INSTRUCTIONS FOR THE TASK:
Quote the whole listing word for word, please.

+ + + +

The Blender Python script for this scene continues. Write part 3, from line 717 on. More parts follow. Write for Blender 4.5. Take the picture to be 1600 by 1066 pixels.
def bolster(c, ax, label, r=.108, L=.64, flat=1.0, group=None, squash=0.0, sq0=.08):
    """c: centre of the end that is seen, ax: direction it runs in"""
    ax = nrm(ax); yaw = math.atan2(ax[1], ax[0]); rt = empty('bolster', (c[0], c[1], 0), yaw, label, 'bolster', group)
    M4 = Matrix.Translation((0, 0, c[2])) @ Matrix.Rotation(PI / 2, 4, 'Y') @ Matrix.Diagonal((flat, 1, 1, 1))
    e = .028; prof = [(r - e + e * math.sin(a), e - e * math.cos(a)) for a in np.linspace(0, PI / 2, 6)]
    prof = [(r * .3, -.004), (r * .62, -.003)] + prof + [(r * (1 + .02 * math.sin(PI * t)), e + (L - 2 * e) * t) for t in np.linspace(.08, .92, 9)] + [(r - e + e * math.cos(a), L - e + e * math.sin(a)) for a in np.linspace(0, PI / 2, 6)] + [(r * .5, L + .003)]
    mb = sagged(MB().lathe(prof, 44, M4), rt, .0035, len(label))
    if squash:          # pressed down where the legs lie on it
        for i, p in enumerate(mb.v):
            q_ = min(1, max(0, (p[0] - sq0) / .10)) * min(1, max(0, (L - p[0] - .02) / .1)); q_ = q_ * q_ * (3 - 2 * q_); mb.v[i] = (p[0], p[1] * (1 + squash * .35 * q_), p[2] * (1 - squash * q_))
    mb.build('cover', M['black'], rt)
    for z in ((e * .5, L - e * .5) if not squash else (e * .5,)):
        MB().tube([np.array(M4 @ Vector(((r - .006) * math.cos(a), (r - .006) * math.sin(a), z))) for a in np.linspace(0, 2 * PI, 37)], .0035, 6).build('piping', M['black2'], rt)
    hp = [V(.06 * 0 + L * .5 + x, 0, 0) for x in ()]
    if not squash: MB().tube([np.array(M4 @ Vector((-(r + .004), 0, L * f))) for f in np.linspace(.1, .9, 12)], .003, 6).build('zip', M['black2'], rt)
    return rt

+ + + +

WRITTEN ANSWER:
The Blender Python script for this scene continues. Write part 3, from line 717 on. More parts follow. Write for Blender 4.5. Take the picture to be 1600 by 1066 pixels.
def bolster(c, ax, label, r=.108, L=.64, flat=1.0, group=None, squash=0.0, sq0=.08):
    """c: centre of the end that is seen, ax: direction it runs in"""
    ax = nrm(ax); yaw = math.atan2(ax[1], ax[0]); rt = empty('bolster', (c[0], c[1], 0), yaw, label, 'bolster', group)
    M4 = Matrix.Translation((0, 0, c[2])) @ Matrix.Rotation(PI / 2, 4, 'Y') @ Matrix.Diagonal((flat, 1, 1, 1))
    e = .028; prof = [(r - e + e * math.sin(a), e - e * math.cos(a)) for a in np.linspace(0, PI / 2, 6)]
    prof = [(r * .3, -.004), (r * .62, -.003)] + prof + [(r * (1 + .02 * math.sin(PI * t)), e + (L - 2 * e) * t) for t in np.linspace(.08, .92, 9)] + [(r - e + e * math.cos(a), L - e + e * math.sin(a)) for a in np.linspace(0, PI / 2, 6)] + [(r * .5, L + .003)]
    mb = sagged(MB().lathe(prof, 44, M4), rt, .0035, len(label))
    if squash:          # pressed down where the legs lie on it
        for i, p in enumerate(mb.v):
            q_ = min(1, max(0, (p[0] - sq0) / .10)) * min(1, max(0, (L - p[0] - .02) / .1)); q_ = q_ * q_ * (3 - 2 * q_); mb.v[i] = (p[0], p[1] * (1 + squash * .35 * q_), p[2] * (1 - squash * q_))
    mb.build('cover', M['black'], rt)
    for z in ((e * .5, L - e * .5) if not squash else (e * .5,)):
        MB().tube([np.array(M4 @ Vector(((r - .006) * math.cos(a), (r - .006) * math.sin(a), z))) for a in np.linspace(0, 2 * PI, 37)], .0035, 6).build('piping', M['black2'], rt)
    hp = [V(.06 * 0 + L * .5 + x, 0, 0) for x in ()]
    if not squash: MB().tube([np.array(M4 @ Vector((-(r + .004), 0, L * f))) for f in np.linspace(.1, .9, 12)], .003, 6).build('zip', M['black2'], rt)
    return rt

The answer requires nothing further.